Add Coaching to Training + Consulting Mix
By Robyn Logan
Coaching is such an ingrained, integrated part of my life that I can’t imagine a time before I ever spoke the words “I am a coach”. I was thinking this week about how it was that I came to coaching. In a way, it was a sort of “coming out”. Once I did say those words, I could look back and see that in fact I had been “coaching” for a long time before ever recognising it for what it was.
Anyway, I digress. For me, like most other coaches I know, it was a memorable event. I was sitting in an airplane reading an in-flight magazine. There was an article on business coaching and I thought to myself, “Yes, that’s exactly what I need, so that I can stop boring my partner every night with stories of client upsets and training dilemmas etc.” It turned out that coaching did the trick where my business and home life was concerned. But it did more than that. Within weeks of experiencing this methodology firsthand I recognised its power and potential. I had been consulting and training in various capacities for years, with excellent results. But through being coached myself I saw that coaching had the potential to create long- lasting, deep, sustainable change, both personally and organizationally.
At the time I was running a corporate training company and I would go into organizations like General Motors and Kodak and deliver training workshops on leadership, management, communication, anything to do with organization or development and performance. I had a team of trainers and consultants working for me and I had a standard evaluation process where I would evaluate the outcomes of the training 3 months down the track. What I found was that the results weren’t as good as I would’ve liked them to be and often, not much had changed. I knew I had good curriculum and I knew I had top-quality trainers. The training was customized and tailored and based on a rigorous training needs analysis process.

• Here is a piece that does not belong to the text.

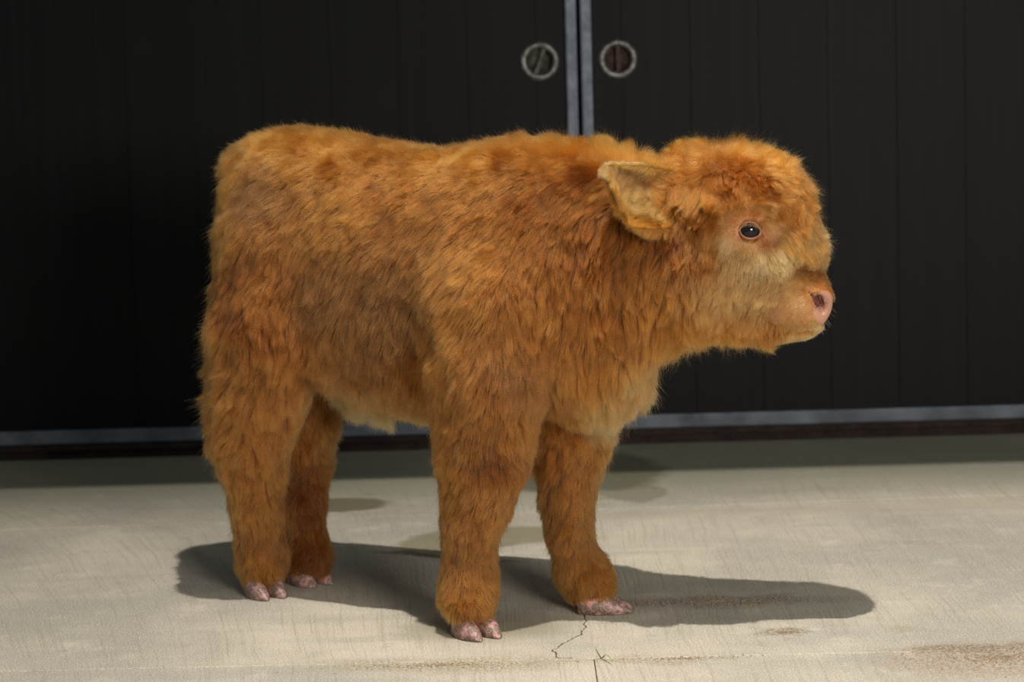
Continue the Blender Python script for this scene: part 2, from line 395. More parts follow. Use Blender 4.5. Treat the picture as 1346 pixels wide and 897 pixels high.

So, I got to thinking about the integration of skills and knowledge with practice and the integration of theory and practice, if you like. And I decided to introduce something I called “Implementation” (actually it was coaching.) And I changed my model to what I now see as the “Training + Coaching” model. I would deliver a two-day workshop and then I would attach ten weeks of coaching onto that. So everyone who came to the workshop would have a phone call with a coach, they’d have a phone call for an hour a week, for ten weeks following the training.
The results were extraordinary. I found such a difference in the take-up of skills and knowledge; people were implementing them and change was occurring.
In a way, coaching really is life-long learning. It’s learning on the go, it’s learning on the hop, it’s learning in your everyday life. It’s actually relevant. And I think one of the areas where training often fails is it can lack relevance. The thing about coaching is you learn what you want to learn, when you want to learn it. So coaching really is a form of “just in time” learning. When a client is talking to their coach, it becomes apparent that they need a new skill. They then go and learn that new skill, but because it’s been identified in the process of a coaching relationship it’s actually much more relevant and can cause learning at a much deeper level.
The end of the story is that I am a total convert to coaching as a methodology for deep sustainable learning or far-reaching change. And it all began on a flight from Melbourne to Sydney!